In fact, VNS ryegrass may not even be lawn seed at all. It may be pasture grass that you’re buying. It’ll have a thicker blade and be much taller. But at least the cows grazing in your yard will like it. If at all possible, stay away from VNS.

Common Bluegrass

Although common bluegrass is not bad and actually can be very pretty, it’s much like VNS ryegrass. You simply don’t know what you’re getting in terms of quality. These bluegrasses will be designated either 98/85 or 85/80, which represents their purity and germination, respectively. So the 98/85 common bluegrass is 98% pure (very clean, only a little weed seed) and right around 85% of it will germinate. Usually, it’s more than that, but it will be at least 85%.

Although these bluegrasses are okay, there are so many more improved and beautiful varieties on the market that will perform much better in your lawn. You should choose those instead.

Coated Grass Seed

This seed mix contains perennial varieties that will work well in the region it’s being sold. However, half the bag is seed coating material.

While some seed coating is unavoidable due to supply issues, do your best to purchase raw grass seed. It’s what professional landscapers all across the states plant.

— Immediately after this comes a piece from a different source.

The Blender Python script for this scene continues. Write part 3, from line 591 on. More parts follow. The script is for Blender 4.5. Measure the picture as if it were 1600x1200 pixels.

The bags of “seed” that a lot of the big box stores sell are filled with heavy seed coating and mulch material. The amount of seed you get in the bag is very small.

You’re better off buying raw seed and grabbing a bag of Penn Mulch to use for your mulch.

This is a good place to give a shout-out to the locally owned landscape, garden center, and co-ops that are in your town. These are the places you’ll find the personnel with the knowledge to help you know what’s best for your area.